- Exercise task: Look through the material and copy each line holding "that".

- Material provided:
>>
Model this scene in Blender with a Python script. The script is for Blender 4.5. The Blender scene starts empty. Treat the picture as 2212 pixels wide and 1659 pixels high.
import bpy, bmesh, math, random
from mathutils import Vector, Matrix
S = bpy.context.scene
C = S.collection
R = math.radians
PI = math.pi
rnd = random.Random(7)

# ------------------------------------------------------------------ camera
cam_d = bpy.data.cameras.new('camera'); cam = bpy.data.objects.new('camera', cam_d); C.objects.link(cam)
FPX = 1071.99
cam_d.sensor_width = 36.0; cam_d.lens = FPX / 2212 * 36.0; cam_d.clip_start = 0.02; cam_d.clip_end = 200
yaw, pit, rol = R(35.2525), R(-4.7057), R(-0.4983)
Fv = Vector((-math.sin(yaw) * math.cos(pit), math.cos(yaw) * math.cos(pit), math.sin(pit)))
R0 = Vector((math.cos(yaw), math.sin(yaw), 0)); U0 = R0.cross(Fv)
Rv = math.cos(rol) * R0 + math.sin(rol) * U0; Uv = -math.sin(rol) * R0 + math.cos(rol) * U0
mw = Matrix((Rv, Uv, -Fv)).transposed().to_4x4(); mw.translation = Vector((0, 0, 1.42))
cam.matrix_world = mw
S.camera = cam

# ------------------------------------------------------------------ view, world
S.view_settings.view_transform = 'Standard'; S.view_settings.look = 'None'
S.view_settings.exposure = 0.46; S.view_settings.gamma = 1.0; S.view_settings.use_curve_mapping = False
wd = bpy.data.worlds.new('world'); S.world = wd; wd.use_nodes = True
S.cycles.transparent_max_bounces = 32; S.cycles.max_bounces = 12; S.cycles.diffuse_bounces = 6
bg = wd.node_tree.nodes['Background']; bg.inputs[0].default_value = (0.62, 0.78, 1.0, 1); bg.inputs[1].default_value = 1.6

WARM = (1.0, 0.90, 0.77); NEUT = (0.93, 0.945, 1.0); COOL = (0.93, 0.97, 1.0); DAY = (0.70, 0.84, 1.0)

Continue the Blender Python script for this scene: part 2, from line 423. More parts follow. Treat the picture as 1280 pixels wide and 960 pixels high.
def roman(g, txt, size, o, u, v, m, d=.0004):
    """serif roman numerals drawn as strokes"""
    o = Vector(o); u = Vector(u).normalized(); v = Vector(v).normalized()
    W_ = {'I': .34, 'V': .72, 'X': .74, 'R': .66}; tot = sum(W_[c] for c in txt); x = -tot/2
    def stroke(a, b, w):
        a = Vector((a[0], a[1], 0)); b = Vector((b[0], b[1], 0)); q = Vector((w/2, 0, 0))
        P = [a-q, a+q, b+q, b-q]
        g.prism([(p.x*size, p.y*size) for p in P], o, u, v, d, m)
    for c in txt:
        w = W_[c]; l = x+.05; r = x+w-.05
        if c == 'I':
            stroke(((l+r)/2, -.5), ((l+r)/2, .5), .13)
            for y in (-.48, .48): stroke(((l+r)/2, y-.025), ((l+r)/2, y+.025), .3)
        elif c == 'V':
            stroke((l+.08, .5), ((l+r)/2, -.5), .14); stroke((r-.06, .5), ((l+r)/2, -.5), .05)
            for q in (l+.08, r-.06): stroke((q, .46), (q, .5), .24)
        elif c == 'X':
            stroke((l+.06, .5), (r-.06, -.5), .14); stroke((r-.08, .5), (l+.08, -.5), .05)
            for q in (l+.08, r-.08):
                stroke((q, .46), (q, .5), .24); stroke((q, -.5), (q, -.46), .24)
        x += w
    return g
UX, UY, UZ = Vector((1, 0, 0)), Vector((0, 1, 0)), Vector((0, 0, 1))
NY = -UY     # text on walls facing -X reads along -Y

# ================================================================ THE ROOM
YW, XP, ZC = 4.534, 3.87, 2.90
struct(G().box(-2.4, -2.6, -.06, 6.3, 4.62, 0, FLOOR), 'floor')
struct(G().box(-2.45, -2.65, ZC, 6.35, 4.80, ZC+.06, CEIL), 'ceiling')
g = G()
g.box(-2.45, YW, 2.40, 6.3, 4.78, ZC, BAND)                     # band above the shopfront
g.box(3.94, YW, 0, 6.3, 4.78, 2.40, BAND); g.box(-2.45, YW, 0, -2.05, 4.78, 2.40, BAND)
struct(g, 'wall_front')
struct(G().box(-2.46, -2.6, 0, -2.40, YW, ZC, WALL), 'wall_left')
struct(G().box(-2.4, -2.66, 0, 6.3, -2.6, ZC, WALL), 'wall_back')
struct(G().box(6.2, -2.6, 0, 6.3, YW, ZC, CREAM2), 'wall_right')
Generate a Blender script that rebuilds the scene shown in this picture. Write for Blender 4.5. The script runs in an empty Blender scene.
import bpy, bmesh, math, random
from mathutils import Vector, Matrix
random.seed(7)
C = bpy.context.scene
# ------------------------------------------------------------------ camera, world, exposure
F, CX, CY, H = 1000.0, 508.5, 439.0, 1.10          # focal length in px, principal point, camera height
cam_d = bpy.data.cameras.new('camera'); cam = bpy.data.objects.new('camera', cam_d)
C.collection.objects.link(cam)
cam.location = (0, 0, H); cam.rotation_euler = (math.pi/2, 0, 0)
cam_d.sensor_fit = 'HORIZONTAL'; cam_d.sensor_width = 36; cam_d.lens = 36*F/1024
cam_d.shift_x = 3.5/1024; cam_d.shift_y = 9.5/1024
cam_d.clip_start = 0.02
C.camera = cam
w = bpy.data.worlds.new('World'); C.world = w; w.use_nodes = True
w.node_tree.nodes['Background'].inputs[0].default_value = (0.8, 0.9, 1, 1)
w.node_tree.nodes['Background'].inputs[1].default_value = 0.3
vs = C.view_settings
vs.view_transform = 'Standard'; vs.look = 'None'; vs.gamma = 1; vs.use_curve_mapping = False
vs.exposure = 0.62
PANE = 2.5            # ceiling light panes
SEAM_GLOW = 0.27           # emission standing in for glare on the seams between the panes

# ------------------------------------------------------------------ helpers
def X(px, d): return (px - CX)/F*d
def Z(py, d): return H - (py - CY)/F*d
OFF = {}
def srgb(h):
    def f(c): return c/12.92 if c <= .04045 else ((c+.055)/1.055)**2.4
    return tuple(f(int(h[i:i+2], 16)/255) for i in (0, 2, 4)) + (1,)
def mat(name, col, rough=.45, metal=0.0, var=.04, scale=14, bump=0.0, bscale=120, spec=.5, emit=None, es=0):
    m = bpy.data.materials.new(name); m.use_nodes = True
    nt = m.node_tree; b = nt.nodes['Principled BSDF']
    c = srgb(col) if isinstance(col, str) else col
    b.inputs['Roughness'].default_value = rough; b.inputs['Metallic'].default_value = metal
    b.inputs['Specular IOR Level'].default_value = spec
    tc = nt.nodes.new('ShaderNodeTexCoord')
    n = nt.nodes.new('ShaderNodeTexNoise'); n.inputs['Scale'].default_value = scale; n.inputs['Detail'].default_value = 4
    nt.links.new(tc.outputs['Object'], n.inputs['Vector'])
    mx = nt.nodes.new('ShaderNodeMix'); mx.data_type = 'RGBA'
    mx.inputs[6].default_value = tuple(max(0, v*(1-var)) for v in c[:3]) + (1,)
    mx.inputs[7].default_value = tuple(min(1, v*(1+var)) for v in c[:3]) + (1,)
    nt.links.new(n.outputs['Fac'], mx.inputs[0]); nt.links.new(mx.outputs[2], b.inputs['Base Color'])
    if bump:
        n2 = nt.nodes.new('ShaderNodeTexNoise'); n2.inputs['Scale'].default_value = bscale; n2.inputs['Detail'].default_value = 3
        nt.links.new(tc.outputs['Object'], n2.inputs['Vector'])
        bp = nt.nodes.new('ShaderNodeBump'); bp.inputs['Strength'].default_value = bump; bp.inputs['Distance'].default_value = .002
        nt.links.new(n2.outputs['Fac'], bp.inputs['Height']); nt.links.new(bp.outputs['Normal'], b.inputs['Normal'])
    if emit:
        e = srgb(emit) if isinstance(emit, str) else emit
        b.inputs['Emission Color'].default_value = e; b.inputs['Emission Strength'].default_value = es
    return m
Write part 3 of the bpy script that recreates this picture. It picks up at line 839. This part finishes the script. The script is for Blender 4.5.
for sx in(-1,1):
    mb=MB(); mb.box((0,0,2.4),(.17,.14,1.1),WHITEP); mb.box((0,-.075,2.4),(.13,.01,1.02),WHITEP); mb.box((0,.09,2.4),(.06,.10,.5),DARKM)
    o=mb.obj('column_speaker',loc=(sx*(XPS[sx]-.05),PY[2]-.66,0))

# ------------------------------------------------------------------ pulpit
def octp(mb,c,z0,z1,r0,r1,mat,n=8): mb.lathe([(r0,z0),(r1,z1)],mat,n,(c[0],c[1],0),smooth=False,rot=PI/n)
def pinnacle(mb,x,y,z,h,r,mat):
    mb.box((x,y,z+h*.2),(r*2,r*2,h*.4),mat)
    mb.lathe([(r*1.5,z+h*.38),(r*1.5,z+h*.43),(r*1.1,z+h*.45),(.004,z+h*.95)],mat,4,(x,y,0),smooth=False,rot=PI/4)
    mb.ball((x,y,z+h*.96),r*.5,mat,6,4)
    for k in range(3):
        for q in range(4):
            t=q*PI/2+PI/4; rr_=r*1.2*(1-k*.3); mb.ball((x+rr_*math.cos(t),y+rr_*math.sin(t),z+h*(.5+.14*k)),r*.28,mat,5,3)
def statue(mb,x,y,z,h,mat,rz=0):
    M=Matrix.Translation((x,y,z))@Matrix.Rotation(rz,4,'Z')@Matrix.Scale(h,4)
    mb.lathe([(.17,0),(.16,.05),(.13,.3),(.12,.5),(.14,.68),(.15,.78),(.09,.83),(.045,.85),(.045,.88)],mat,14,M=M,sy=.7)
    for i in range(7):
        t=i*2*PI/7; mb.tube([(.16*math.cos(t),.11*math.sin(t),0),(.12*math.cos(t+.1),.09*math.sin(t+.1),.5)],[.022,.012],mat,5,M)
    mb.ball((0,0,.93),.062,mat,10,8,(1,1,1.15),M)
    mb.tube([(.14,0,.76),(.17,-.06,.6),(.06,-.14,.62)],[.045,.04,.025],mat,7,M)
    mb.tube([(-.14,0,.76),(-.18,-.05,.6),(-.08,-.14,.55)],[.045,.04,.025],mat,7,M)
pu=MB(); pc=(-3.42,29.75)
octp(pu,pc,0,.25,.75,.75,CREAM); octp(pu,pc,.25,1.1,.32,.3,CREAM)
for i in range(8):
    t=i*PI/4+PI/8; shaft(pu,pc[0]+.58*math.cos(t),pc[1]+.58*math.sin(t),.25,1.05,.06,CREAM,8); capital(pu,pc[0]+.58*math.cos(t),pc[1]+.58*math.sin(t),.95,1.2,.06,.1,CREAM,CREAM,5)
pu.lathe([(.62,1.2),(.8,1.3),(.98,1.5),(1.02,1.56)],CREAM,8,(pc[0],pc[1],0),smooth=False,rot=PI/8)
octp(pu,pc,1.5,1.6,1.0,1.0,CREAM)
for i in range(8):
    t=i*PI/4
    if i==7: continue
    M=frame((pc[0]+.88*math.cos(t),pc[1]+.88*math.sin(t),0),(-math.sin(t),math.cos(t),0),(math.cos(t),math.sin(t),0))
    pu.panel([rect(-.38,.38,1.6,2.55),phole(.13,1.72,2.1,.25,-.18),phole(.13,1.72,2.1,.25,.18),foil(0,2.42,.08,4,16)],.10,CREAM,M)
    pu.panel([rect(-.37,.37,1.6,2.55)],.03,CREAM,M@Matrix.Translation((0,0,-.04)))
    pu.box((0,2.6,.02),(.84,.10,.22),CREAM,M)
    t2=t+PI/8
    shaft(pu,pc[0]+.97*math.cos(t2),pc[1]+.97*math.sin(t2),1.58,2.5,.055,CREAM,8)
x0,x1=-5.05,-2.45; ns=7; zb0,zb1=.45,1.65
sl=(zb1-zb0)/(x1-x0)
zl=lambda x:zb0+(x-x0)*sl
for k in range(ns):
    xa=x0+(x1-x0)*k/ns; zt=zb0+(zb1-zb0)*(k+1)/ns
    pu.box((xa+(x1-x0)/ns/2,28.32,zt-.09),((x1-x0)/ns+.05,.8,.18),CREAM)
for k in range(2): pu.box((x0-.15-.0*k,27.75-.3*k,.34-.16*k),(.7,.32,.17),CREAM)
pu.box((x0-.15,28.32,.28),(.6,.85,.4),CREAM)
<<
- Task output:
Generate a Blender script that rebuilds the scene shown in this picture. Write for Blender 4.5. The script runs in an empty Blender scene.
Write part 3 of the bpy script that recreates this picture. It picks up at line 839. This part finishes the script. The script is for Blender 4.5.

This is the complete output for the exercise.